There has been little technical innovation in the milling process during the last three decades. Additions to machinery, done on an ad hoc basis as finances permit, are made without consideration to the overall layout of the mill and its efficient operation. Many basic technological inefficiencies - most of which could be quite easily corrected - are apparent. The main problems are excessive, continuous pumping of river water and incomplete extraction of starch from the pith. Wire sieves are too coarse and cause a high fibre content in the finished product. Excessive starch loss in overflow water from sedimentation tanks, the loss of "dead" crude starch, and loss of flour during drying by wind and through poor covering of the drying floor are also correctable problems.

These factors result in a low quality product, with spot samples having up to 20 per cent moisture content, 62-82 per cent pure starch, 0.1-0.9 per cent ash, and 1.3-18 per cent fibre. This is unacceptable compared with the starch trade's usual requirement of 14 per cent or less moisture content. The cumulative losses to the traditional industry through inefficiencies in organization, technology and mill layout are considerable 21 On the average, mills in the main producing areas operate at only 65 per cent of present mechanical capacity with no saving on fuel consumption 22 Nevertheless, the combined employment potential of the small, traditional, labour intensive mills is considerable. In 1975, 65 small mills employed some 620 full-time workers and their families,23 and any scheme to upgrade mill operations and technology should not significantly upset their capacity to generate employment.

The traditional sago industry in Sarawak is also beset by a series of market imperfections. Three levels are involved: owners of palm gardens, millers, and buyer-exporters.

Owners of palm gardens enjoy a relatively competitive market for logs and are not heavily subject to monopsony, as they generally operate at a subsistence level, can defer the harvest of palms for one to two years from the start of inflorescence formation, and have many millers competing to purchase their palms. A symbiotic relationship prevails between owners of sago lands and millers.

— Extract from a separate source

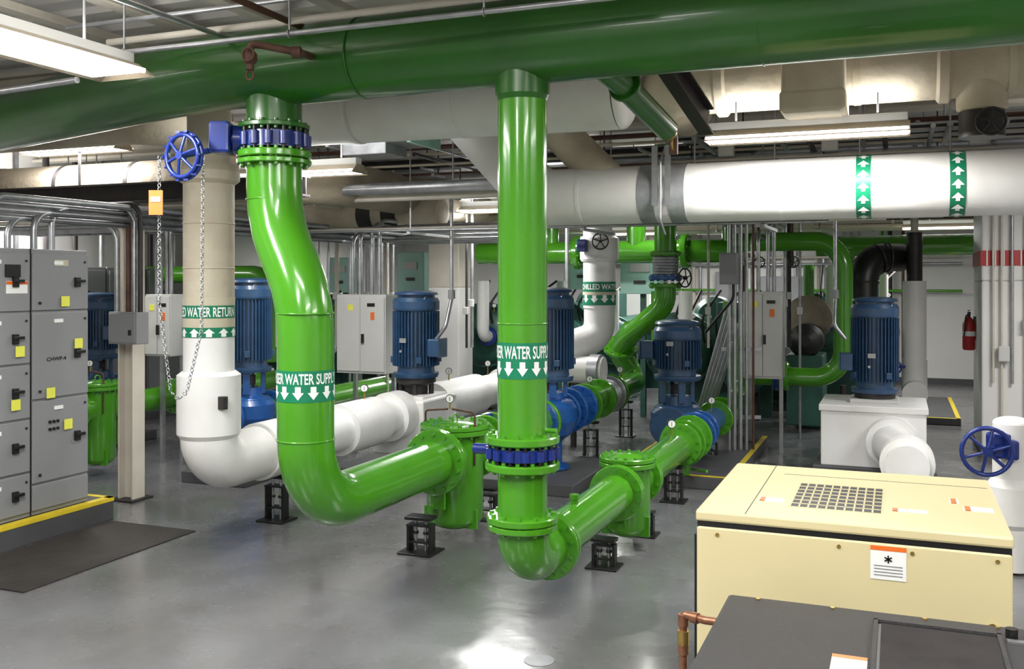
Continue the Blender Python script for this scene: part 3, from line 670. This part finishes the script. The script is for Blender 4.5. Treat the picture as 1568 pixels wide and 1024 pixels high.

Mill owners bear the brunt of reconciling sago production and the supply of palm logs and products with the requirements of the external market. They operate under the pressure of having to ensure an adequate supply of logs from basically subsistent palm garden owners to meet, often at short notice, the demand for sago flour from an unreliable external market. Running what are basically family operations, millers are in a fairly precarious financial position, generally unable to improve their mill and indebted to the buyer-exporter. Their weak position is exacerbated by credit requirements and obligations; lack of external market and price information; and the lack of standard grading and pricing criteria. When quality specifications are not met, discounted prices are passed on to the millers, who must also absorb the uncertainties of price and demand.

The position of the buyer-exporters is potentially monopsonistic owing to their small number, particularism in trading, and greater access to and control of supporting services and credit and external contacts and market information. Where the buyer-exporter has an interest in milling and thus there exists some degree of vertical integration, a better quality product results. But generally, "the objectives of local millers and exporters diverge, each typically out for quick returns from least capital outlay, neglecting standards of manufacture and turning out a crudely processed product, often adulterated and of poor repute in a competitive international market where potato, corn and tapioca starches vie for dependability of quality and supply" 25 Trading in a number of commodities, the buyer-exporter of sago flour functions more as a neutral market intermediary rather than a seller of sago flour committed to the development of the industry. Accepting whatever grade of sago the miller supplies, the exporter safeguards himself by taking the margin and passing back fluctuations in price and demand to the miller. Exporters profess only a vague understanding of external needs and uses for sago. A poor quality product, inadequate market information and general passivity are the major constraints on the growth of the Sarawak sago industry.